● DIRECTION: Write out each line that follows exactly as it stands, without the pictures.

* Start DATA PROVIDED *

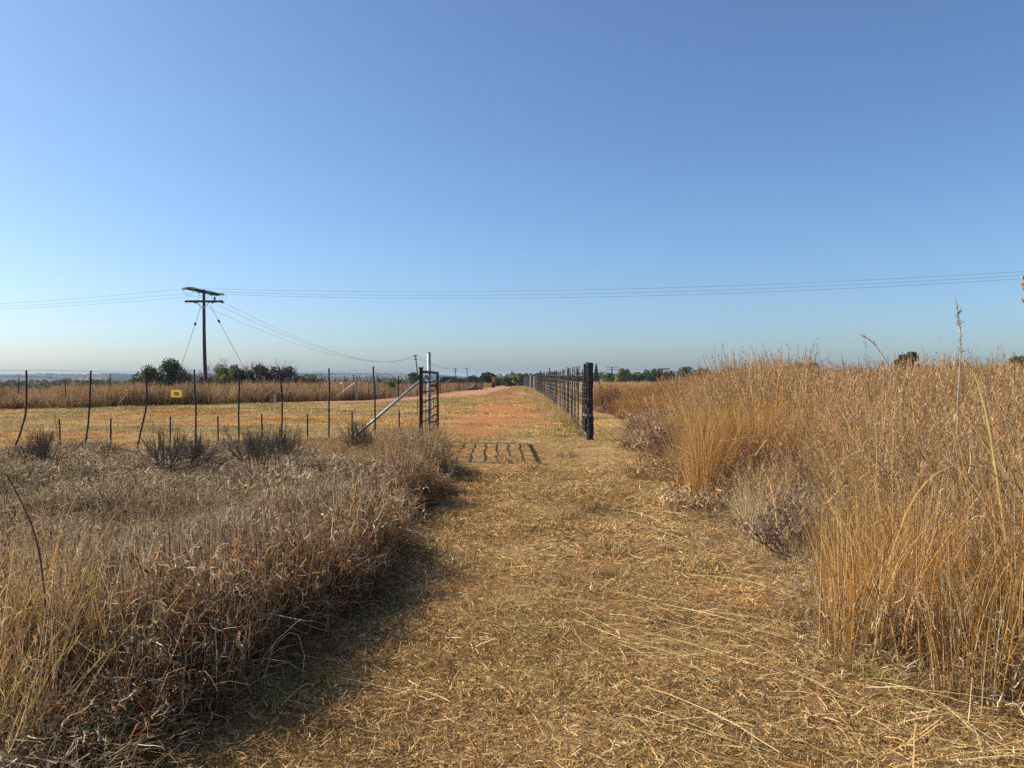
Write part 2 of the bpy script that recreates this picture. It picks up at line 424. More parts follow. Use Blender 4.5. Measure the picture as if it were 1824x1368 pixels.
def build_hills():
    az = np.radians(np.arange(-60, -1.0, 0.06)); rr = np.concatenate([np.linspace(1500, 2600, 26), np.linspace(2680, 3600, 10)])
    A, RR = np.meshgrid(az, rr)
    X = RR * np.sin(A); Y = RR * np.cos(A)
    u = sstep(1500, 2600, RR); back = sstep(3700, 2700, RR)
    ad = np.degrees(A)
    crest = np.interp(ad, [-60, -36, -33, -28, -24, -20, -15, -12, -9, -7, -5, -3, -1], [3, 2, 2, 4, 3, 6, 7, 8, 7, 4, 0, -8, -25])
    crest = crest + 3.0 * (fbm(ad * 1.3, RR * 0.001, 61) - 0.5)
    Z = -46 + (46 + crest) * u * back
    Z = Z + 2.2 * (fbm(X * .02, Y * .02, 63, 3) - 0.5) * u
    Z = Z + np.where(RR > 1650, 3.2 * sstep(.52, .75, vnoise(ad * 9, RR * .02, 65)) * (0.4 + vnoise(ad * 1.1, RR * .003, 66)), 0) * u * back
    tree = sstep(.42, .62, fbm(X * .012, Y * .012, 67))
    col = (np.array([0.16, 0.125, 0.07])[None, None] * (1 - tree[..., None]) + np.array([0.035, 0.045, 0.022])[None, None] * tree[..., None])
    n = len(az); k = len(rr); idx = np.arange(n * k).reshape(k, n)
    q = np.stack([idx[:-1, :-1], idx[:-1, 1:], idx[1:, 1:], idx[1:, :-1]], 2).reshape(-1, 4)
    b = B(); b.add(np.stack([X, Y, Z], 2).reshape(-1, 3), q, col.reshape(-1, 3))
    m, t, p = new_mat('bushveld_hill')
    at = t.nodes.new('ShaderNodeAttribute'); at.attribute_name = 'tint'; t.links.new(at.outputs['Color'], p.inputs['Base Color']); p.inputs['Roughness'].default_value = 1.0
    p.inputs['Specular IOR Level'].default_value = 0.0
    tag(b.build('hills', m, smooth=True), kind='structure')
build_hills()

# ------------------------------------------------------------------ scattered dry grass (stuff)
def pick(rng, n, cols, wts, br=0.25):
    c = np.array(cols, float)[rng.choice(len(cols), n, p=np.array(wts) / sum(wts))]
    return c * (1 + rng.normal(0, br, (n, 1))).clip(0.35, 1.7)

GREY = [(0.30, 0.215, 0.125), (0.165, 0.112, 0.064), (0.55, 0.425, 0.27), (0.072, 0.050, 0.031), (0.29, 0.18, 0.092)]
GOLD = [(0.60, 0.37, 0.13), (0.52, 0.27, 0.085), (0.68, 0.48, 0.22), (0.40, 0.19, 0.07), (0.26, 0.165, 0.08)]
TAN = [(0.54, 0.38, 0.195), (0.42, 0.275, 0.13), (0.66, 0.51, 0.30), (0.26, 0.165, 0.085), (0.38, 0.29, 0.125)]
RUST = [(0.42, 0.20, 0.085), (0.33, 0.145, 0.07), (0.50, 0.31, 0.14), (0.24, 0.12, 0.07)]
STRAW = [(0.68, 0.48, 0.235), (0.56, 0.36, 0.155), (0.78, 0.60, 0.34), (0.38, 0.23, 0.105), (0.20, 0.12, 0.06)]
LAWN = [(0.66, 0.44, 0.20), (0.58, 0.37, 0.15), (0.54, 0.41, 0.16), (0.74, 0.55, 0.30), (0.40, 0.30, 0.11)]
HEAD = [(0.42, 0.25, 0.14), (0.50, 0.33, 0.19), (0.34, 0.19, 0.12), (0.58, 0.44, 0.28)]

def disc(rng, n, r):
    a = rng.random(n) * 2 * math.pi; q = r * np.sqrt(rng.random(n))
    return np.stack([q * np.cos(a), q * np.sin(a), np.zeros(n)], 1)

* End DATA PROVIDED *

● EXERCISE RESPONSE:
Write part 2 of the bpy script that recreates this picture. It picks up at line 424. More parts follow. Use Blender 4.5. Measure the picture as if it were 1824x1368 pixels.
def build_hills():
    az = np.radians(np.arange(-60, -1.0, 0.06)); rr = np.concatenate([np.linspace(1500, 2600, 26), np.linspace(2680, 3600, 10)])
    A, RR = np.meshgrid(az, rr)
    X = RR * np.sin(A); Y = RR * np.cos(A)
    u = sstep(1500, 2600, RR); back = sstep(3700, 2700, RR)
    ad = np.degrees(A)
    crest = np.interp(ad, [-60, -36, -33, -28, -24, -20, -15, -12, -9, -7, -5, -3, -1], [3, 2, 2, 4, 3, 6, 7, 8, 7, 4, 0, -8, -25])
    crest = crest + 3.0 * (fbm(ad * 1.3, RR * 0.001, 61) - 0.5)
    Z = -46 + (46 + crest) * u * back
    Z = Z + 2.2 * (fbm(X * .02, Y * .02, 63, 3) - 0.5) * u
    Z = Z + np.where(RR > 1650, 3.2 * sstep(.52, .75, vnoise(ad * 9, RR * .02, 65)) * (0.4 + vnoise(ad * 1.1, RR * .003, 66)), 0) * u * back
    tree = sstep(.42, .62, fbm(X * .012, Y * .012, 67))
    col = (np.array([0.16, 0.125, 0.07])[None, None] * (1 - tree[..., None]) + np.array([0.035, 0.045, 0.022])[None, None] * tree[..., None])
    n = len(az); k = len(rr); idx = np.arange(n * k).reshape(k, n)
    q = np.stack([idx[:-1, :-1], idx[:-1, 1:], idx[1:, 1:], idx[1:, :-1]], 2).reshape(-1, 4)
    b = B(); b.add(np.stack([X, Y, Z], 2).reshape(-1, 3), q, col.reshape(-1, 3))
    m, t, p = new_mat('bushveld_hill')
    at = t.nodes.new('ShaderNodeAttribute'); at.attribute_name = 'tint'; t.links.new(at.outputs['Color'], p.inputs['Base Color']); p.inputs['Roughness'].default_value = 1.0
    p.inputs['Specular IOR Level'].default_value = 0.0
    tag(b.build('hills', m, smooth=True), kind='structure')
build_hills()

# ------------------------------------------------------------------ scattered dry grass (stuff)
def pick(rng, n, cols, wts, br=0.25):
    c = np.array(cols, float)[rng.choice(len(cols), n, p=np.array(wts) / sum(wts))]
    return c * (1 + rng.normal(0, br, (n, 1))).clip(0.35, 1.7)

GREY = [(0.30, 0.215, 0.125), (0.165, 0.112, 0.064), (0.55, 0.425, 0.27), (0.072, 0.050, 0.031), (0.29, 0.18, 0.092)]
GOLD = [(0.60, 0.37, 0.13), (0.52, 0.27, 0.085), (0.68, 0.48, 0.22), (0.40, 0.19, 0.07), (0.26, 0.165, 0.08)]
TAN = [(0.54, 0.38, 0.195), (0.42, 0.275, 0.13), (0.66, 0.51, 0.30), (0.26, 0.165, 0.085), (0.38, 0.29, 0.125)]
RUST = [(0.42, 0.20, 0.085), (0.33, 0.145, 0.07), (0.50, 0.31, 0.14), (0.24, 0.12, 0.07)]
STRAW = [(0.68, 0.48, 0.235), (0.56, 0.36, 0.155), (0.78, 0.60, 0.34), (0.38, 0.23, 0.105), (0.20, 0.12, 0.06)]
LAWN = [(0.66, 0.44, 0.20), (0.58, 0.37, 0.15), (0.54, 0.41, 0.16), (0.74, 0.55, 0.30), (0.40, 0.30, 0.11)]
HEAD = [(0.42, 0.25, 0.14), (0.50, 0.33, 0.19), (0.34, 0.19, 0.12), (0.58, 0.44, 0.28)]

def disc(rng, n, r):
    a = rng.random(n) * 2 * math.pi; q = r * np.sqrt(rng.random(n))
    return np.stack([q * np.cos(a), q * np.sin(a), np.zeros(n)], 1)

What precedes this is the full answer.